Just when everything at Calumet Specialty Products Partners (CLMT) looked to be on the upswing last quarter with its first positive earnings result in years, the company took a big step backward recently. Not only did it fail to report earnings on time, but it fell back into the loss column.
Even though these aren't good signs, there are also reasons to be hopeful that the company will produce much better results in 2018. Here's a look at the company's most recent results and why investors may be pleasantly surprised by Calumet's upcoming performance.
By the numbers
Metric | Q3 2017 | Q2 2017 | Q3 2016 |
---|---|---|---|
Revenue | $1.1 billion | $1.03 billion | $966 million |
Adjusted EBITDA | $95.7 million | $101.6 million | $53.9 million |
Net income | ($23.6 million) | $9.6 million | ($33.4 million) |
Limited partners' interest in net income per share | ($0.30) | $0.12 | ($0.42) |
Distributable cash flow | $40.2 million | $45.2 million | $10.4 million |
Let's address some of the most prominent issues this past quarter that resulted in the return to the loss column. Management noted in its press release two things that had the largest impact: Hurricane Harvey and the implementation of a new enterprise resources planning system -- think business management software that handles back-end services like accounting and payroll. According to management, the implementation and delays related to this new system cost an additional $10 million that should be a one-time expense. Additionally, management noted that Hurricane Harvey delayed the delivery of several high-margin specialty and branded petroleum products, which showed up in the company's segment earnings breakdown.
If this is the case and those shipments were indeed just postponed, then we should see a drastic increase in specialty product segment earnings in the fourth quarter.
Not everything was bad for the company, though. Continued improvements to operations and improving refining margins led to higher fuel segment earnings, and increased drilling activity helped boost oil-field services results for the quarter. These two improvements suggest that the excuses management gave for the past quarter are indeed legitimate.
According to the improvement plan that CEO Timothy Go implemented in 2016, improved operations are supposed to lead to eventual debt reduction and an improved balance sheet. That part of the plan has yet to materialize, as Calumet still has $1.9 billion in debt on the books. However, the company did announce two asset sales in the quarter -- its Superior, Wisconsin, refinery and its Anchor Drilling Fluids business -- which will likely go to pay down debt.
What management had to say
As part of the press release, Go took some time to discuss the results of those two aforementioned asset sales and how they fit into the long-term strategy of the company.

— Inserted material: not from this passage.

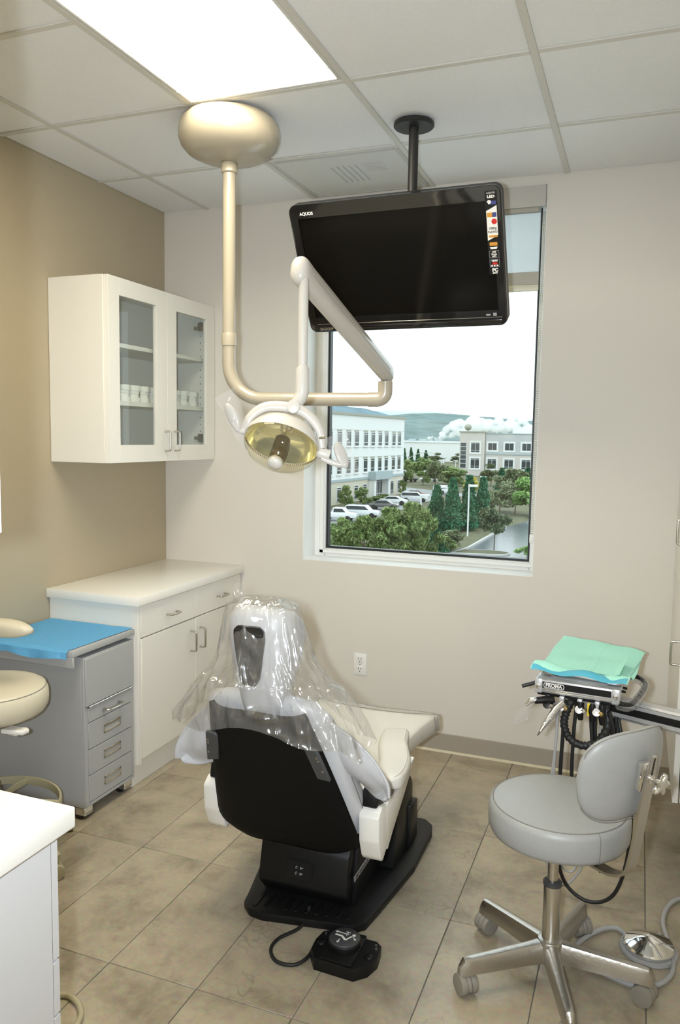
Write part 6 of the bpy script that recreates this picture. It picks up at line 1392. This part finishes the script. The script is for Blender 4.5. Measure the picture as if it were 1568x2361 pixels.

In November we closed the sale of our Superior, WI refinery, as well as the divestiture of Anchor Drilling Fluids USA, LLC for a total announced consideration of approximately $576 million. We expect that net of final closing cost adjustments and after transaction expenses, we will actually realize approximately $600 million from these divestitures. All of these efforts will allow Calumet to deleverage its balance sheet, lower volatility, and ultimately allow the Partnership to focus more meaningful attention and capital on our core specialty business.
What a Fool believes
Despite the tough quarter, Calumet Specialty Products Partners' management is making the right moves to turn this business around. So far, Go has delivered on the first phase of his turnaround plan, which was to improve operational efficiency to get more out of the existing business. In a little less than two full years at the helm, he has been able to improve operating performance and has sold off its less desirable assets to focus capital spending on its core business.
With that part of the plan more or less complete, the next phase will be to trim down that debt load. That $600 million will be a large chunk of it, but it still has much more to go in 2018. The one thing working in investors' favor for this next step is that Go was able to pull off the first part of the plan. If he can achieve debt reduction this year, then perhaps the company can finally get back to paying a distribution to shareholders.